What you will do = From the records below, copy out exactly the lines from the one containing "Reconstruct this image" to the one containing "COL = SC.collection", both included. Add nothing else.
START
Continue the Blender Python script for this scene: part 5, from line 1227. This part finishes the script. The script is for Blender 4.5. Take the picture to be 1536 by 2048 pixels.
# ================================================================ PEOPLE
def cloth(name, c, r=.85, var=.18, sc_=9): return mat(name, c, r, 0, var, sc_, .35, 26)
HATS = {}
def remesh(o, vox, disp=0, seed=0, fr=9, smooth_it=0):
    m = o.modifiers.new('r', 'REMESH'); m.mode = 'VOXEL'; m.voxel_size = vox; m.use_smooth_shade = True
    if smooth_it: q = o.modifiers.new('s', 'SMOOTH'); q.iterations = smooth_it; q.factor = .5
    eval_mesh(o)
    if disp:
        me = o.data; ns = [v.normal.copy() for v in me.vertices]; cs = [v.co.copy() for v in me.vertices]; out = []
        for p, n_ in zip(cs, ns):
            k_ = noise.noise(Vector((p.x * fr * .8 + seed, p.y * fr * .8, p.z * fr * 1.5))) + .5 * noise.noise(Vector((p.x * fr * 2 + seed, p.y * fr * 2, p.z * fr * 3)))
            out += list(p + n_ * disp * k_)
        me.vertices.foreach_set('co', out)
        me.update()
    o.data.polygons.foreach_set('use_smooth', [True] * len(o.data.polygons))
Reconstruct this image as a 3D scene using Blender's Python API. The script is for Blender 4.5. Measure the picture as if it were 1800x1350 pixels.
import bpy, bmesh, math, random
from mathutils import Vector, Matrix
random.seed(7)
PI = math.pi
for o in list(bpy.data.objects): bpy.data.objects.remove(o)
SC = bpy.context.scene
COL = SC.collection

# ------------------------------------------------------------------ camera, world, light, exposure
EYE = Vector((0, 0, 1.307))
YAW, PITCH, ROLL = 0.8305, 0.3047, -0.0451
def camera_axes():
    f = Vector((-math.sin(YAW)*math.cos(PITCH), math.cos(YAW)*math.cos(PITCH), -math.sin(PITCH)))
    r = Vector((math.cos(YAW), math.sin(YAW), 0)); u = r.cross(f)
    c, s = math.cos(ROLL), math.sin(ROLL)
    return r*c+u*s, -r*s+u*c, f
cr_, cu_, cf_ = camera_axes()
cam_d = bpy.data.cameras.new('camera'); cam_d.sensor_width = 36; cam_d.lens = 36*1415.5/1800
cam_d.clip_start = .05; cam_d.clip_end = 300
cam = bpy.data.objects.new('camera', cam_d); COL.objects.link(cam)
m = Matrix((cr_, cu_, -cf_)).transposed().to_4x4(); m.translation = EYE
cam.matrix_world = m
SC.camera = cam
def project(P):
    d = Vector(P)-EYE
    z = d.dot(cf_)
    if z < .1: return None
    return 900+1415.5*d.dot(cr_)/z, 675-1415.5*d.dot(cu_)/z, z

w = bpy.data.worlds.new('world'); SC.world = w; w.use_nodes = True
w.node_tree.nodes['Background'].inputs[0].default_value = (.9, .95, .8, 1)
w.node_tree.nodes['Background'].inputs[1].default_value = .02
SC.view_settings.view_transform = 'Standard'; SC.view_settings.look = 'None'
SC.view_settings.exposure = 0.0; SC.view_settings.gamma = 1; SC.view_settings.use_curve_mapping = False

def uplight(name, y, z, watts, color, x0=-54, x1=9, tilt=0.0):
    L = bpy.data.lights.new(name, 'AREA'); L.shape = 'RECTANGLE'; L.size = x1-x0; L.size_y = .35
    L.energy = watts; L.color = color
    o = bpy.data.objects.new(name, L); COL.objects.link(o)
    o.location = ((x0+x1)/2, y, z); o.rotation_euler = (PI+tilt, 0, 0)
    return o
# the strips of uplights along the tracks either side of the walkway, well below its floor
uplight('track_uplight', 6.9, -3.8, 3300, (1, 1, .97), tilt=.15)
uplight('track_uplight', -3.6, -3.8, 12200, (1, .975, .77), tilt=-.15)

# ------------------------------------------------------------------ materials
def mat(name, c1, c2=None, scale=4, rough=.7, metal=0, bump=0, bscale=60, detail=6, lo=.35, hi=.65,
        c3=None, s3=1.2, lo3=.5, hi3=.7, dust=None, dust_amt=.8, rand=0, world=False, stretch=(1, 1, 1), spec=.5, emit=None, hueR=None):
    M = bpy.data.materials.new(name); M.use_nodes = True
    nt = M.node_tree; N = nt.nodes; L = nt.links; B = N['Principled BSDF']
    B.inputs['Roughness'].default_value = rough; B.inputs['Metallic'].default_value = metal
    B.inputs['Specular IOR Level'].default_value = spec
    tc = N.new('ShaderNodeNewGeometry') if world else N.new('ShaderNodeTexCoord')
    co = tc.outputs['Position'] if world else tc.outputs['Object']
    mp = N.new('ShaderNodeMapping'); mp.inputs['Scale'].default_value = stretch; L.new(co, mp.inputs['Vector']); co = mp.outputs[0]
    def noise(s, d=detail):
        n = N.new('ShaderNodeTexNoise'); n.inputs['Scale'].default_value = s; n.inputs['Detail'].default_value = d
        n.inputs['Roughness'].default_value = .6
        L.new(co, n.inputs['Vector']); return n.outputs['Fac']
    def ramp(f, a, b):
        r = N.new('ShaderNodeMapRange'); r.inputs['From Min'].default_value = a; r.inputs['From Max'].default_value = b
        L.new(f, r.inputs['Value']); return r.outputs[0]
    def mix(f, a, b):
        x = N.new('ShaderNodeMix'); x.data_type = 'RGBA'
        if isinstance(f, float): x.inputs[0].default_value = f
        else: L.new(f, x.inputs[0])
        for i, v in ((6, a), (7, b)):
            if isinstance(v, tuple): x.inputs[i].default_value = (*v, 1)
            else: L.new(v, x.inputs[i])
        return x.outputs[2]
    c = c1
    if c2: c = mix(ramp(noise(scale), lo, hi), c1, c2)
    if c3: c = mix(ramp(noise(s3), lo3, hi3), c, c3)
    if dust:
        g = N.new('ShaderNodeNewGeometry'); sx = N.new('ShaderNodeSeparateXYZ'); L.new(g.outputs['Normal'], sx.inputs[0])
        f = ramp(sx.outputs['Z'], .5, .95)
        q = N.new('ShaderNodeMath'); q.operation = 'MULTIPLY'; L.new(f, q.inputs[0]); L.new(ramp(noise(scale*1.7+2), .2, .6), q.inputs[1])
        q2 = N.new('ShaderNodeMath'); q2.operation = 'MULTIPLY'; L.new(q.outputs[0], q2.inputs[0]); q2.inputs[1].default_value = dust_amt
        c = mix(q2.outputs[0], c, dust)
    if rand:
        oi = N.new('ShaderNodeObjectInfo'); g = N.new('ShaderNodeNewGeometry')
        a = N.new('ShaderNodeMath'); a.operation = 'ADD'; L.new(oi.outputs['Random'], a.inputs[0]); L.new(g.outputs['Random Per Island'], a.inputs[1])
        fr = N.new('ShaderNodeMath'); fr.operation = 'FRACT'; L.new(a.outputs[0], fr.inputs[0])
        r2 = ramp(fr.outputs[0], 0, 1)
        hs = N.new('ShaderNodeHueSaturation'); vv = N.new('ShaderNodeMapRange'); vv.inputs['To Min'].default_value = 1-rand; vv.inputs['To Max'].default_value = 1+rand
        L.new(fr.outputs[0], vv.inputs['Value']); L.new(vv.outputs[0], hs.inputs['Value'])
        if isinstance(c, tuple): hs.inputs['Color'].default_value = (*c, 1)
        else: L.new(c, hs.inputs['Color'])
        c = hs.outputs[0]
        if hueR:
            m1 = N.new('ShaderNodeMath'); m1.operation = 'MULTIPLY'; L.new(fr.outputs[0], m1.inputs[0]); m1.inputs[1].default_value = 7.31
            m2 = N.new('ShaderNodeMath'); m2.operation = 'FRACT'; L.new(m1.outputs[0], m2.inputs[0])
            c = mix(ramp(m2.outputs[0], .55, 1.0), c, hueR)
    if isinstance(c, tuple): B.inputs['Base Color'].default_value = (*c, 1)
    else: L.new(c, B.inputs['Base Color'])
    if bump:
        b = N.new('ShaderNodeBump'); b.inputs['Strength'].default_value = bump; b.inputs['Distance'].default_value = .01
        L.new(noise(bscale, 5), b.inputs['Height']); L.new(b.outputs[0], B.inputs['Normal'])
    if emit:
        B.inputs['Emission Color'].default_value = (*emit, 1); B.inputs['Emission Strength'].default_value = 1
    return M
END
Reply to the task =
Reconstruct this image as a 3D scene using Blender's Python API. The script is for Blender 4.5. Measure the picture as if it were 1800x1350 pixels.
import bpy, bmesh, math, random
from mathutils import Vector, Matrix
random.seed(7)
PI = math.pi
for o in list(bpy.data.objects): bpy.data.objects.remove(o)
SC = bpy.context.scene
COL = SC.collection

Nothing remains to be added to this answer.